I see in the guides to standard Bipolar Transistor circuits (emitter-follower, common emitter amplifier), they always say: Choose a quiescent current of 1mA.
How is this value chosen? I look at the specification sheets and I am not sure what I am looking for specifically. From my understanding it should be based on the output characteristics of the transistor so that clipping does not occur and maximum symmetrical swing is obtained. However, I have to use the 2N3904 transistor, and the spec sheets don't have the output characteristics. I also have to drive a load of 100k ohms. Does choosing a quiescent current depend on the load?
Best Answer
This circuit will give you 1MHz bandwidth, and drive a 100Kohm load with less than 10% error because of the load resistor.

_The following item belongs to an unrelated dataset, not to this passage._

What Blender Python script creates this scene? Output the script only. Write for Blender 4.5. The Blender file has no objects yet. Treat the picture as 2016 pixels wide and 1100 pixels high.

Your gain (notice I made this YOUR circuit) will be 10K||13K / (1K + 26 ohms) where the 26 ohms is the small_signal gradient of the diode equation for certain diode dopings, also useful for transistor transconductance thinking.
simulate this circuit – Schematic created using CircuitLab
What dos this schematic illustrate?
--- the 100K load resistor is 10x the Collector resistor, thus there is less than 1 dB gain error (1dB = 12% voltage ratio)
--- the bandwidth (at the collector), with NO ALLOWANCE for any Cload across the 100Kohm, is approx. 10Kohm in parallel with 10picoFarad, the Cob of 2N3904 (from my memory). In truth we should include the DC_biasing feedback resistor of 13K to be in parallel with the 10K. Ignoring that for now, as we approximate the collector TAU to arrive at the bandwidth, we have 10K ohm * 10pF = 100 nanosecond. Since this is a 1-pole approximation, just invert that and divide by 6.28 to have bandwidth being 1.59MHz.
--- the gain is roughly Rcollector/Remitter (10Kohm/1Kohm); for more accuracy, read the 2nd paragraph of this answer
--- input resistance? so you might compute loading effects on any sensor or voltage source such as a prior stage? R4 || R5 || (Beta * R3)
--- input impedance? Cmiller will make the Cin be (1 + Av) * 10pF; you can cascode this circuit, and reduce that to (1 + 1) * 10pF
--- distortion? if I recall rightly, 4 milliVolts across the emitter-base will produce 10% distortion of collector current; however there is a linearization resistor in the emitter, of value 1,000 ohms. The ratio of 1,000 / 26 is the distortion-improvement ratio, which is 39:1. Thus the distortion for 4 milliVolts input (across EB and Remitter) will be 10% / 39 or 0.25%.
Again this is for 4 milliVolts input. For fun, set up a SPICE simulation, alter the Vin to be 4mVPP, include .fourier behavior, and examine the result.